Did someone say monopoly?

I love monopolies and the money they can make.

Let's see if this idea draws some fire:
Ripping myself off from here:
http://forums.mozillazine.org/viewtopic.php?t=471162&start=30
"Someone was bitching about MS's potential control - easy fix as for every other natural monopoly - regulate it, as they do with electricty, water, etc. But do you really want the government deciding what functionality is or isn't important and what standards all software should or shouldn't support? There is enough case law, that the gov could probably get away with this. I actually don't understand from a purely financial perspective why MS don't do this. The typical calculation is calculate the asset base of replacement (technical term the DORC) [XXX million lines of code * dev cost per line] * a rate of return - pure GUARANTEED cashflow. As per the UK TV licence, gov taxes people and passes on the cash, gov appointed people controls what you see on the channels. There is some independence and there have been major runins between the UK gov and the BBC, but the gov can appoint the people who hire the people who do the work, so the gov will win in the end. So MS could get a guaranteed cashflow and summarily fire 1000's as not needed as they only need to meet the gov standard to get their cash. Gates and Balmer on a power trip?

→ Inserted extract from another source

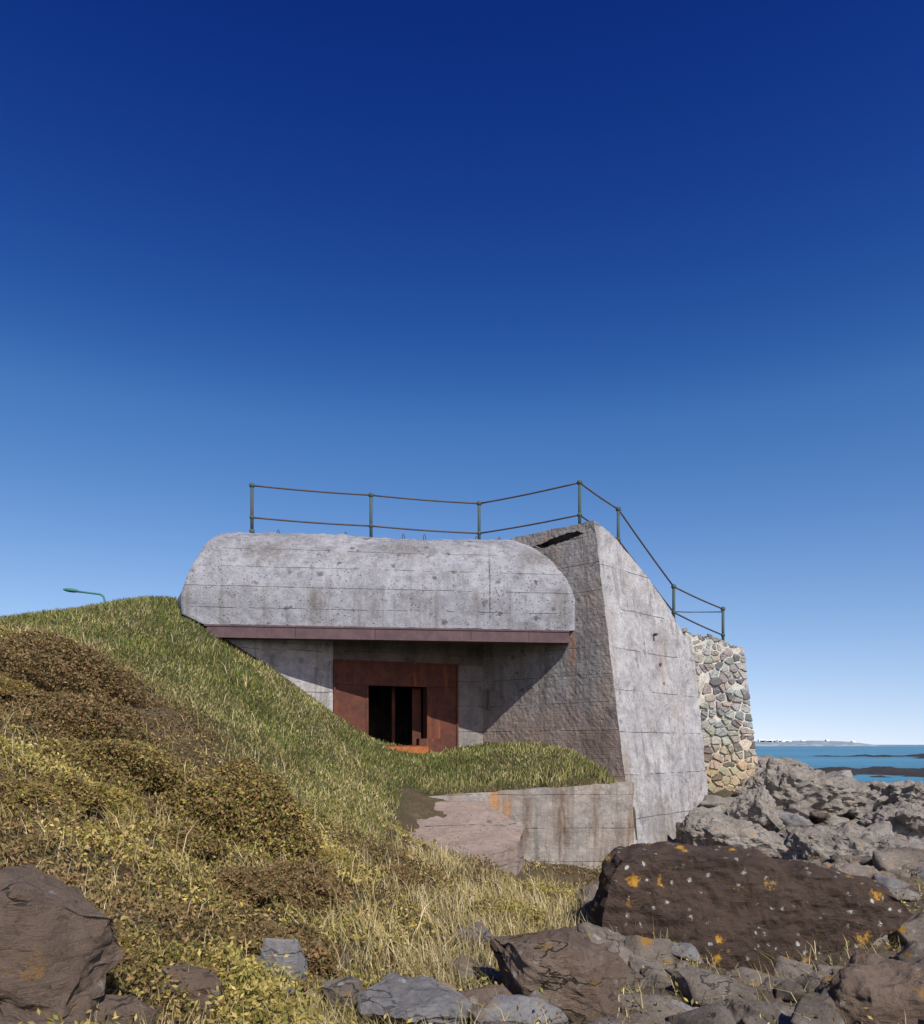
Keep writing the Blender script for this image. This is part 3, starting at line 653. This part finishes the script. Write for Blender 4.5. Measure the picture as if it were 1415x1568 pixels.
# green turf
x,y=scat(340000,9.5,26,.72,.3); e=pl_edge(x); k=(rng.random(len(x))<w_green(x,y))&outside(x,y)&((x<3.3))&~((x>-1.2)&(y<e+.2)&(y>e-3)); x,y=x[k],y[k]; z=H(x,y)
cl=fbm(x*1.6,y*1.6,90); hh=(.03+.09*rng.random(len(x)))*(.4+cl*1.2)
dry=np.clip(sst(fbm(x*.8,y*.8,95)+.26*sst(-y,-15,-11.5),.42,.64)+.30,0,1)
dry=np.maximum(dry,sst(-y,-16.9,-16.4)*sst(x,-1.3,-.5))
near_edge=sst(y,15.9,16.1)*sst(-y,-17,-16.4)*sst(x,-1.3,-.5)
patch=.5+1.0*fbm(x*2.1,y*2.1,97)[:,None]
g=pick([(.155,.185,.042),(.19,.22,.05),(.125,.15,.04),(.25,.255,.08)],len(x)); d=pick([(.42,.35,.15),(.33,.29,.10),(.50,.41,.23)],len(x))
m=(rng.random(len(x))<dry*.6)[:,None]; c=np.where(m,d,g)*patch
parts=[blades(x,y,z-.01,hh*(1+1.0*near_edge),.006+.0006*y+rng.random(len(x))*.005,rng.uniform(.1,.9,len(x)),rng.normal(-.3,1.6,len(x)),c)]
n=5000; x=rng.uniform(-1.2,3.1,n); y=pl_edge(x)+.1+rng.random(n)**1.5*.6; k=rng.random(n)<np.clip((fbm(x*2,y*2,33)-.35)*4,0,1); x,y=x[k],y[k]; z=-1.09+(x+1.2)*.0625
parts.append(blades(x,y,z,.06+.14*rng.random(len(x)),np.full(len(x),.014),rng.uniform(.3,1.2,len(x)),rng.normal(-1.57,.8,len(x)),pick([(.42,.36,.17),(.48,.41,.24),(.22,.22,.07)],len(x))))
join('grass',parts,M_leaf)
# dry straw grass
x,y=scat(240000,2.6,17,.72,.75); ws=w_scrub(x,y); wr=w_rock(x,y); wg=w_green(x,y); e=pl_edge(x)
pden=(1-.75*ws)*(1-.90*wr)*(1-.85*wg)*np.clip(.15+1.7*(fbm(x*1.7,y*1.7,101)-.25),0,1)
k=(rng.random(len(x))<pden)&outside(x,y)&(y<15.8)&~onslab(x,y); x,y,ws=x[k],y[k],ws[k]; z=H(x,y)
cl=fbm(x*1.9,y*1.9,111); hh=(.08+.26*rng.random(len(x))**1.6)*(.35+cl*1.3)*(1-.55*sst(y,12.5,14.5)*sst(x,-.6,.2))*(1-.4*sst(-y,-5.5,-4.5))
c=pick([(.56,.45,.24),(.64,.53,.32),(.46,.35,.16),(.36,.29,.10),(.27,.24,.08)],len(x))*(.55+.86*fbm(x*1.3,y*1.3,99))[:,None]
join('dry_grass',[blades(x,y,z-.01,hh,.0025+.0007*y+rng.random(len(x))*.002,rng.uniform(.1,1.1,len(x)),rng.normal(2.6,1.5,len(x)),c)],M_leaf)
# low scrub
x,y=scat(460000,2.4,15.5,.74,.72); ws=w_scrub(x,y); wr=w_rock(x,y)
pden=np.clip(ws+.12,0,1)*(1-.8*wr)*np.clip(.25+1.8*(fbm(x*2.2,y*2.2,121)-.2),0,1)
k=(rng.random(len(x))<pden)&outside(x,y)&(y<15.6)&~onslab(x,y); x,y=x[k],y[k]; z=H(x,y)
tone=fbm(x*.55,y*.55,131); u=rng.random(len(x))
brown=pick([(.27,.165,.075),(.19,.13,.06),(.34,.23,.10),(.15,.13,.045)],len(x)); yel=pick([(.46,.36,.095),(.34,.28,.07),(.22,.21,.05),(.54,.41,.15)],len(x))
c=np.where((tone+.25*(u-.5)+.16*sst(-x,2,5)>.50)[:,None],brown,yel)*(.5+.95*fbm(x*1.8,y*1.8,137))[:,None]
zz=z+np.abs(rng.normal(0,1,len(x)))*.05*(.6+fbm(x*3,y*3,141)*1.2)
join('low_scrub',[leaves(x,y,zz,.009+.0013*y+rng.random(len(x))*.008,c)],M_leaf)
def bush(name,c,r,n,sd,pal):
    R_=np.random.default_rng(sd); d=R_.normal(size=(n,3)); d/=np.linalg.norm(d,axis=1)[:,None]; d[:,2]=np.abs(d[:,2])*1.15-.3
    lump=.58+.8*fbm(d[:,0]*3+d[:,2]*2,d[:,1]*3+d[:,2],sd,4)
    rad=lump*(1-.3*R_.random(n)**2); p=d*rad[:,None]*np.array(r)+np.array(c)
    V,F,C_=leaves(p[:,0],p[:,1],p[:,2],.010+.0009*p[:,1]+.011*R_.random(n),pick(pal,n))
    join(name,[(V,F,C_)],M_leaf)
yp=[(.40,.31,.08),(.30,.26,.065),(.19,.19,.05),(.29,.18,.07)]; bp=[(.235,.14,.065),(.175,.12,.055),(.30,.20,.09),(.14,.12,.045)]
bush('scrub_bush',(-2.35,7.9,-1.0),(.78,.75,.92),36000,3,yp+bp)
bush('scrub_bush',(-5.6,10.2,.72),(1.3,1.0,.75),30000,4,bp)
bush('scrub_bush',(-5.0,9.3,.15),(1.1,.8,.6),24000,7,bp)
bush('scrub_bush',(-4.2,8.6,-.35),(1.0,.9,.5),22000,5,bp+yp)
bush('scrub_bush',(-2.9,5.9,-.95),(.6,.6,.38),18000,6,yp)
rd=random.Random(21); k=0
while k<34:
    y=rd.uniform(3.9,10.5); x=rd.uniform(-.64*y,.10*y)
    if float(w_rock(x,y))>.2 or (x>-.2*y and rd.random()<.65): continue
    s=rd.uniform(.18,.45)*(1 if y>5 else .7); bush('scrub_bush',(x,y,float(H(x,y))+.02),(s*1.15,s,s*.66),int(12500*s/.3),50+k,rd.choice([bp,bp,yp+bp,bp+bp+yp,yp])); k+=1

# ---------------------------------------------------------------- light & sky
el=math.radians(43.5); S=Vector((.35,-.80,0)).normalized()*math.cos(el); S.z=math.sin(el)
sd=bpy.data.lights.new('sun','SUN'); sd.energy=5.0; sd.angle=math.radians(.5); sd.color=(1,.96,.89)
so=bpy.data.objects.new('sun',sd); link(so); so.rotation_euler=(-S).to_track_quat('-Z','Y').to_euler()
w=bpy.data.worlds.new('World'); scene.world=w; w.use_nodes=True; nt=w.node_tree; N_=nt.nodes; Lk=nt.links.new
bg=N_['Background']; sk=N_.new('ShaderNodeTexSky'); sk.sky_type='NISHITA'; sk.sun_disc=False
sk.sun_elevation=el; sk.sun_rotation=math.atan2(S.x,S.y); sk.air_density=1.0; sk.dust_density=.6; sk.ozone_density=3.0; sk.altitude=0
tc=N_.new('ShaderNodeTexCoord'); sp=N_.new('ShaderNodeSeparateXYZ'); Lk(tc.outputs['Generated'],sp.inputs[0])
def M(op,a,b):
    n=N_.new('ShaderNodeMath'); n.operation=op
    for i,v in enumerate((a,b)):
        if isinstance(v,(int,float)): n.inputs[i].default_value=v
        else: Lk(v,n.inputs[i])
    return n.outputs[0]
zz=M('ADD',M('MULTIPLY',M('MAXIMUM',sp.outputs[2],0.0),.87),.13)
cb=N_.new('ShaderNodeCombineXYZ'); Lk(sp.outputs[0],cb.inputs[0]); Lk(sp.outputs[1],cb.inputs[1]); Lk(zz,cb.inputs[2])
nz=N_.new('ShaderNodeVectorMath'); nz.operation='NORMALIZE'; Lk(cb.outputs[0],nz.inputs[0]); Lk(nz.outputs[0],sk.inputs[0])
sc=N_.new('ShaderNodeSeparateColor'); Lk(sk.outputs[0],sc.inputs[0]); cc=N_.new('ShaderNodeCombineColor')
q=M('MAXIMUM',M('SUBTRACT',sp.outputs[2],.38),0.0)
hz=N_.new('ShaderNodeMapRange'); hz.interpolation_type='SMOOTHSTEP'; Lk(sp.outputs[2],hz.inputs[0]); hz.inputs[1].default_value=.0; hz.inputs[2].default_value=.50; hz.inputs[3].default_value=1; hz.inputs[4].default_value=0
for i,(p,k,f,hb) in enumerate(((1.75,21.5,5.2,1.75),(1.35,15.0,3.9,.62),(.95,12.4,1.5,.28))):
    a=M('MULTIPLY',M('MULTIPLY',M('POWER',M('MULTIPLY',sc.outputs[i],.1),p),k),M('POWER',math.e,M('MULTIPLY',q,-f)))
    Lk(M('MULTIPLY',a,M('ADD',M('MULTIPLY',hz.outputs[0],hb),1.0)),cc.inputs[i])
Lk(cc.outputs[0],bg.inputs[0]); bg.inputs[1].default_value=.10

# ---------------------------------------------------------------- camera
cd=bpy.data.cameras.new('camera'); cam=bpy.data.objects.new('camera',cd); link(cam)
cd.sensor_fit='VERTICAL'; cd.sensor_height=36; cd.lens=27.18; cd.shift_y=.227; cd.clip_start=.05; cd.clip_end=20000
cam.location=(0,0,0); cam.rotation_euler=(math.radians(90),0,0); scene.camera=cam
scene.view_settings.view_transform='Standard'; scene.view_settings.look='None'; scene.view_settings.exposure=0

To get the cash they would have to relinquish their power. It's not like they are busking to get beer money. Oh and the gov could order ISP's to refuse service to anyone not running their software which declares your ID (given over when you pay your computer tax) and make it illegal to run a darknet (eg a BBS). "

Would people bitching about Google monopoly really be happy if someone else other than themselves was deciding how Page Rank was determined? All (in California at least) cigarette and alcohol searches automatically directed to health warning [or wherever the lobby $$$ say] sites?

Bitching about transparency is useless as well - if you want to make money have a site with useful information that people use, if not you are a going to lose your money. If you think you have done this and you are still are upset maybe the person you should be angry at is yourself.